I do not want to pay taxes for supporting the court machine, which condemns people as in the case I am going to describe.

On 2 October 1995 Melitopol town court presided by V. A. Fomina (and all the needed dignitaries) considered the case where five people, earlier never tried by court, and established the following. Three of them worked at one of the plants in the Zaporozhye oblast. They stole at the plant 38780 metallic rings, whose cost was more than 250 minimal wages, that is, according to the law, a large-scale theft. The rings were carried from the plant and sold to a Volodymir Maystrenko, who paid 800 USD. The fifth member of the gang was a charwoman, who was blamed by Article 187 of the Penal Code and incarcerated conditionally for one year. She was the only one who remained free.

V. Maystrenko in his letter to our Kharkiv Group for human rights protection asserts that he did not know that the rings were stolen; in the documents of the case there is no evidence of the opposite, except the evidence of the three thieves.

Thus, the court ruled out that all the four ‘members of the gang’ were guilty of the crime stipulated in Article 86-1 and, after listing extenuating circumstances (good characteristics from the plant, existence of little children, absence of previous convictions), ladled out ten years of imprisonment to each, except V. Maystrenko. Nobody proved that he participated in the theft or organized this theft, but Maystrenko got 10.5 years. Maystrenko complained, our Group complained to the Supreme Court of Ukraine, but nothing happened. We know rather many cases when criminals get a milder punishment for murder.

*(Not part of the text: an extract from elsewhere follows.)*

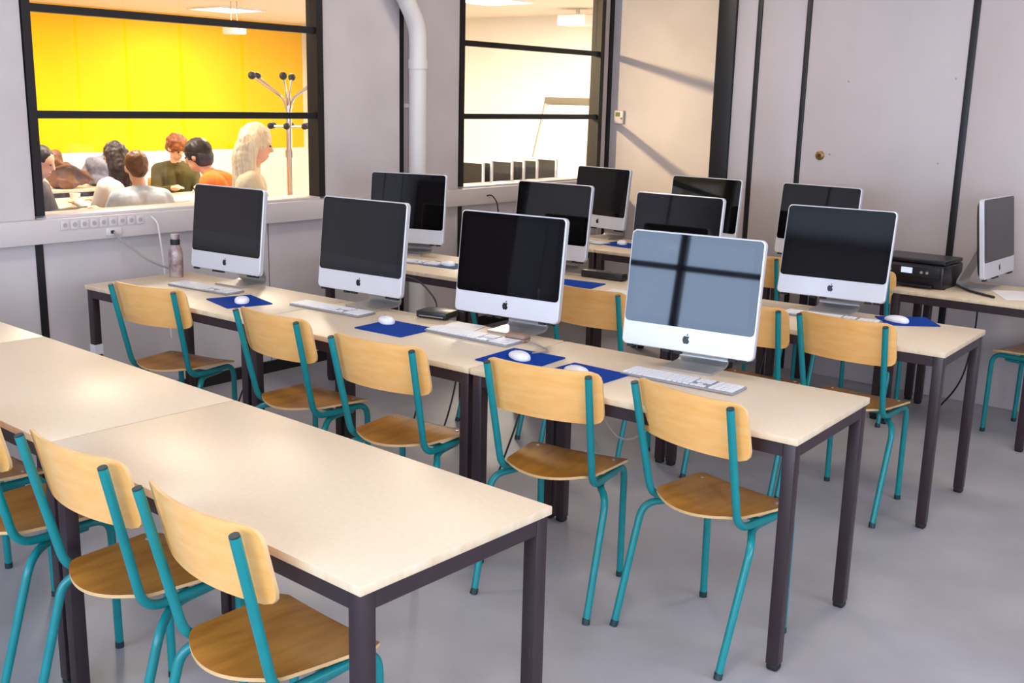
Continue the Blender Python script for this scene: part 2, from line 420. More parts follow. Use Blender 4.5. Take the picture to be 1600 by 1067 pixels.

This case reminded us of the notorious Article 66-1 of the Soviet times — theft of state property on especially great scale, which was punished very severely and included death penalty.

Human life in totalitarian states costs very little. Although the death penalty has been taken out of this article, it is still very severe. Theoretically, all forms of property are juridically equal. Any lawyer will tell you that if Maystrenko and his accomplices stole the rings from a private firm, they would get shorter terms. I, as a taxpayer, am not enchanted that Maystrenko, who could work, feed his children and pay taxes, will stay 10.5 years idle in a penitentiary, wasting much more than 250 minimal wages.